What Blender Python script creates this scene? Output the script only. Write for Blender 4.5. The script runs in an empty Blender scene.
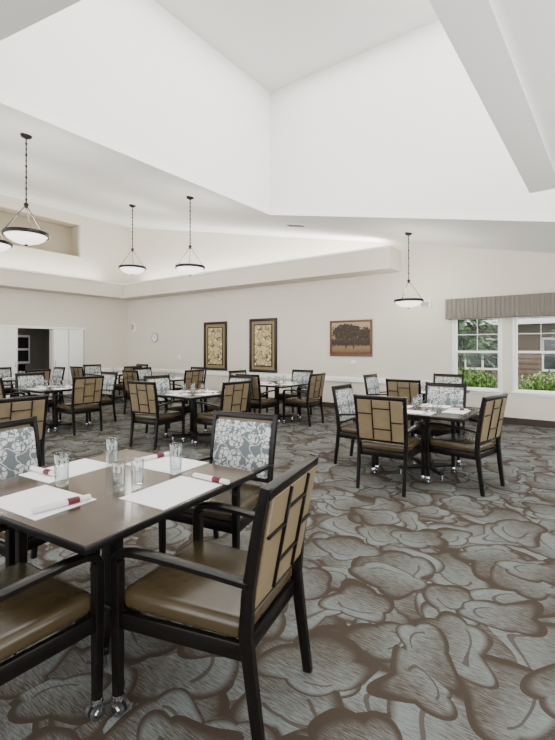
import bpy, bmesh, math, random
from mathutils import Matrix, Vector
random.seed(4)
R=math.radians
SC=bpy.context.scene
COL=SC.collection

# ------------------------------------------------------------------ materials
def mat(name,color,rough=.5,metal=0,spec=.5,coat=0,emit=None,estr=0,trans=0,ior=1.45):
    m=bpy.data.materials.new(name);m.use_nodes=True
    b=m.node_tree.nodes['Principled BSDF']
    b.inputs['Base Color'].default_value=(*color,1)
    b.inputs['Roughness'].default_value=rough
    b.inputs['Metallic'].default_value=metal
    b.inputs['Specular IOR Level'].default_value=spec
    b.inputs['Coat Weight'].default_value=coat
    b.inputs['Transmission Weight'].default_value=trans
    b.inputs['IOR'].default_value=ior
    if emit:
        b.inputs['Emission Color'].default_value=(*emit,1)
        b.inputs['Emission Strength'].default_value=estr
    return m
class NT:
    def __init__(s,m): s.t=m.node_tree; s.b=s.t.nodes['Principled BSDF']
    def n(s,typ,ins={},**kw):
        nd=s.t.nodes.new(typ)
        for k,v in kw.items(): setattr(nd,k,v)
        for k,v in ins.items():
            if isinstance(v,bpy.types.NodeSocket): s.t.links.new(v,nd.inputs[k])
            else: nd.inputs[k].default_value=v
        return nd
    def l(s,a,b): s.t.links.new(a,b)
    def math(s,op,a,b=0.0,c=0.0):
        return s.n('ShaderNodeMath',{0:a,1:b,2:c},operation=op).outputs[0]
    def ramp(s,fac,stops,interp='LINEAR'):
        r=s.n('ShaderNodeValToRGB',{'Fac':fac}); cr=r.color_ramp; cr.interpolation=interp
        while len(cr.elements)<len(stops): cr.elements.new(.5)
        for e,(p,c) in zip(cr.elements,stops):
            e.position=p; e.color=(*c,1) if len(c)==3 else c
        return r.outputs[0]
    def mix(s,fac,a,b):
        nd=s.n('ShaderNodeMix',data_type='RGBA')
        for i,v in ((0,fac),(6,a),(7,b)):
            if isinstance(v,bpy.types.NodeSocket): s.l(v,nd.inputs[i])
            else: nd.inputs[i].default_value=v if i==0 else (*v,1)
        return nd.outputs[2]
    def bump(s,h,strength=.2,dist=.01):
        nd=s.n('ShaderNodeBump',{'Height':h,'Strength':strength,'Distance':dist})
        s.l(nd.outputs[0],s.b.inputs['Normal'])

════

Find the word "scene" in the material, then list each line that holds it.

What Blender Python script creates this scene? Output the script only. Write for Blender 4.5. The script runs in an empty Blender scene.
SC=bpy.context.scene